BELFAST company Shorts last night expressed its regret at the abandonment of talks between Fokker and Samsung aimed at rescuing the bankrupt Dutch aircraft manufacturer.
The decision, by administrators appointed by the courts to run Fokker, came after Shorts had informed them the Belfast plant would no longer be supplying wings for Fokker aircraft.
"Administrators are therefore forced to conclude that a relaunch of Fokker on the basis of continuing production is no longer feasible," the administrators said in a statement.
The decision by Shorts opens up plant capacity for other business and will lead to job creation.
A spokesman for Shorts Mr Alec McRitchie, said negotiations between Samsung and Fokker had been going on for nine months and were showing no signs of coming to conclusion.
"We can't leave prime factory space lying idle, as we have done for the last nine months."
One thousand employees were laid off, took early retirement or redundancy, or failed to have their contracts renewed after Fokker went bankrupt in March.
At the time the contract with Fokker was the biggest held by Shorts and accounted for 17 per cent of its business.
Since March the company had been bidding for new business to replace the Fokker work Mr McRitchie said. Some of this business was now being produced on the factory floor, some was in preproduction and some was in the negotiation phase.
The production line set up for the Fokker orders would now be dismantled to allow production of the new orders. "We hope to replace the Fokker business in the new few years and absorb the capacity left by Fokker."

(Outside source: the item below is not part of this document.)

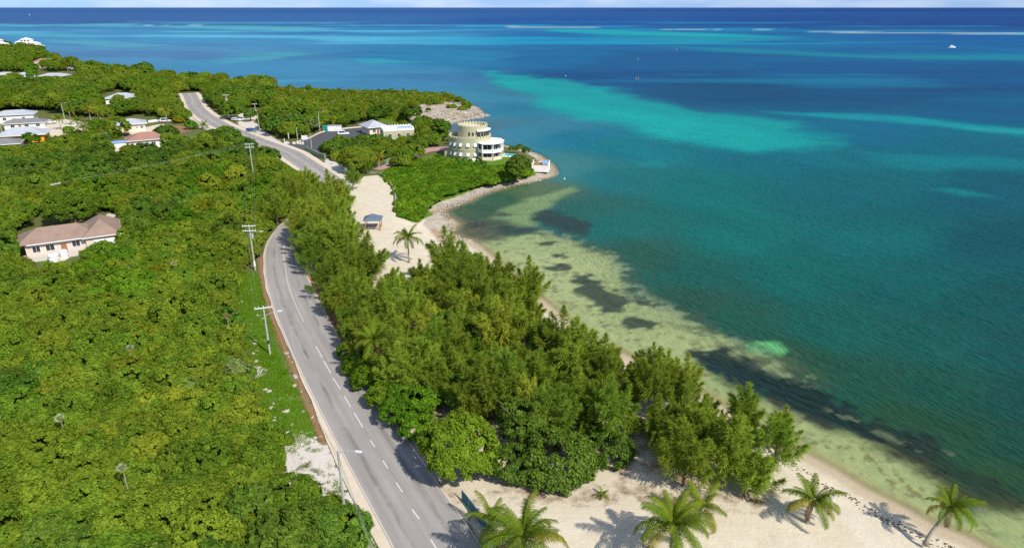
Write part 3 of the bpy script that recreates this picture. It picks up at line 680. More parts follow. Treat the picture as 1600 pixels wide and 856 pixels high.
for a, b in (((494, 542), (504, 560)), ((506, 565), (517, 584)), ((520, 591), (532, 609)), ((538, 620), (548, 637)), ((553.5, 646), (567, 669)), ((578.6, 689), (586, 700)),
             ((598.5, 720.6), (606, 733)), ((619, 755), (629, 770)), ((644, 797), (655, 812)), ((673, 844), (683, 860)), ((701, 890), (712, 908))):
    strip('lane_dash', [tuple(G(*a)[:2]), tuple(G(*b)[:2])], 0.13, RZ, M['lane_paint'], road)
solid = [(443.5, 384), (443.5, 397), (444.5, 410), (450, 443), (459, 469), (467, 488), (475, 504)]
strip('centre_line', catmull(Gxy(solid), 5), 0.12, RZ, M['line_faded'], road)
def offset_line(center, off):
    T = np.gradient(center, axis=0); T /= np.hypot(T[:, 0], T[:, 1])[:, None]; return center + np.stack([T[:, 1], -T[:, 0]], 1) * off
sel = (ry > 195) & (ry < 420)
strip('centre_line', road_c[sel], 0.16, RZ, M['line_faded'], road)
strip('edge_line', offset_line(road_c, -3.6)[(ry > 40) & (ry < 150)], 0.12, RZ, M['line_faded'], road)

def flat_poly(name, px, z, mat, kind='structure', parent=None):
    P = Gxy(px); me = bpy.data.meshes.new(name); me.from_pydata([(a, b, z) for a, b in P], [], [tuple(range(len(P)))]); me.materials.append(mat)
    o = obj(name, me, parent)
    if parent is None: tag(o, kind=kind)
    return o
flat_poly('car_park', [(446, 226), (470, 222), (500, 208), (520, 203), (560, 198), (600, 200), (620, 206), (590, 212), (556, 214), (520, 222), (502, 229), (497, 241), (478, 236)], LAND + 0.13, M['asphalt_dark'])
drive_c = catmull(Gxy([(590, 266), (606, 260), (628, 251), (648, 243), (664, 237), (684, 234), (705, 234)]), 8)
ribbon('driveway', drive_c, np.linspace(1.6, 4.6, len(drive_c)), np.linspace(1.4, 3.2, len(drive_c)), LAND + 0.16, M['paver'])

# ------------------------------------------------------------------ plants: shapes
def unit(v): return v / (np.linalg.norm(v, axis=-1, keepdims=True) + 1e-9)
def leaves(pos, nrm, size, asp=1.7, seed=0, vval=None):
    """one rhombic leaf (two triangles) at each place, facing nrm"""
    r = np.random.default_rng(seed); n = len(pos)
    t = unit(np.cross(nrm, r.normal(size=(n, 3)))); b = np.cross(nrm, t)
    L = (size * asp)[:, None] / 2; W = size[:, None] / 2
    fold = nrm * (size * 0.12)[:, None]
    V = np.stack([pos - t * L, pos + b * W + fold, pos + t * L, pos - b * W + fold], 1).reshape(-1, 3)
    i = np.arange(n)[:, None] * 4; F = np.concatenate([i + [[0, 1, 2]], i + [[0, 2, 3]]])
    v = np.repeat(r.random(n) if vval is None else vval, 4)
    return V, F, v
def lobes_crown(seed, w, h, z0, nlobe=5, nclump=70, nleaf=75, leaf=0.2, clump=0.55, flat=0.8, asp=1.7, droop=0.0):
    """crown about w wide and h tall from z0 up: lobes carry clumps, clumps carry leaves"""
    r = np.random.default_rng(seed)
    lob = [(0, 0, z0 + h * 0.45, w * 0.36, h * 0.55)]
    for k in range(nlobe):
        a = 2 * math.pi * (k + r.random() * 0.7) / nlobe; q = w * r.uniform(0.16, 0.27)
        lob.append((q * math.cos(a), q * math.sin(a), z0 + h * r.uniform(0.25, 0.6), w * r.uniform(0.19, 0.27), h * r.uniform(0.30, 0.46)))
    P = []; O = []
    lob = np.array(lob)
    while len(P) < nclump:
        l = lob[r.integers(len(lob))]; d = unit(r.normal(size=3)); 
        if d[2] < -0.45: continue
        p = np.array([l[0] + d[0] * l[3], l[1] + d[1] * l[3], l[2] + d[2] * l[4]])
        q = (p[None, :2] - lob[:, :2]) / lob[:, 3:4]; zz = (p[2] - lob[:, 2]) / lob[:, 4]
        if ((q ** 2).sum(1) + zz ** 2).min() < 0.72: continue
        P.append(p * 1.0); O.append(unit(d / np.array([l[3], l[3], l[4]])))
    P = np.array(P); O = np.array(O)
    cs = clump * r.uniform(0.65, 1.35, nclump)
    cv = r.random(nclump)
    d = unit(r.normal(size=(nclump, nleaf, 3))) * (r.random((nclump, nleaf, 1)) ** 0.45)
    d[..., 2] *= flat
    pos = P[:, None] + d * cs[:, None, None]
    nrm = unit(d * 0.8 + O[:, None] * 0.55 + np.array([0, 0, 0.55]) + r.normal(size=d.shape) * 0.45)
    pos[..., 2] -= droop * (np.linalg.norm(d[..., :2], axis=-1) ** 2) * cs[:, None]
    pos = pos.reshape(-1, 3); nrm = nrm.reshape(-1, 3)
    size = leaf * r.uniform(0.6, 1.35, len(pos))
    vv = np.clip(np.repeat(cv, nleaf) * 0.55 + r.random(len(pos)) * 0.45, 0, 1)
    return leaves(pos, nrm, size, asp, seed + 1, vv)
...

The company was currently seeking 160 new employees and the prospect for further recruitment in the "near to medium term" was good, Mr McRitchie said. The company hopes that, over the next few years, it might reemploy the 1,000 people laid off in March.
New orders won by Shorts include ones with Westland for work on the Apache helicopter and with British Aerospace for work on the Nimrod maritime patrol aircraft. A number of announcements is to be made over the coming weeks and further bids are in with Boeing, Airbus and other manufacturers.
Since March, Shorts had received orders for only nine wing sets from Fokker. "It is sad that a relationship that goes back 30 years has come to an end, but we felt that we had done everything we could," Mr McRitchie said.
The administrators said that negotiations with prospective candidates for the takeover of Fokker or the parts of Fokker connected with aircraft production would continue on the basis of a plan to have the wings built elsewhere.
"Such a transfer of production will entail considerable delay and price increases, not only for Fokker but also for other suppliers. The chances that the Fokker programmes could survive on the basis of such a plan must be regarded as extremely small."
Mr McRitchie said his company would be willing to help Fokker in any way that it could.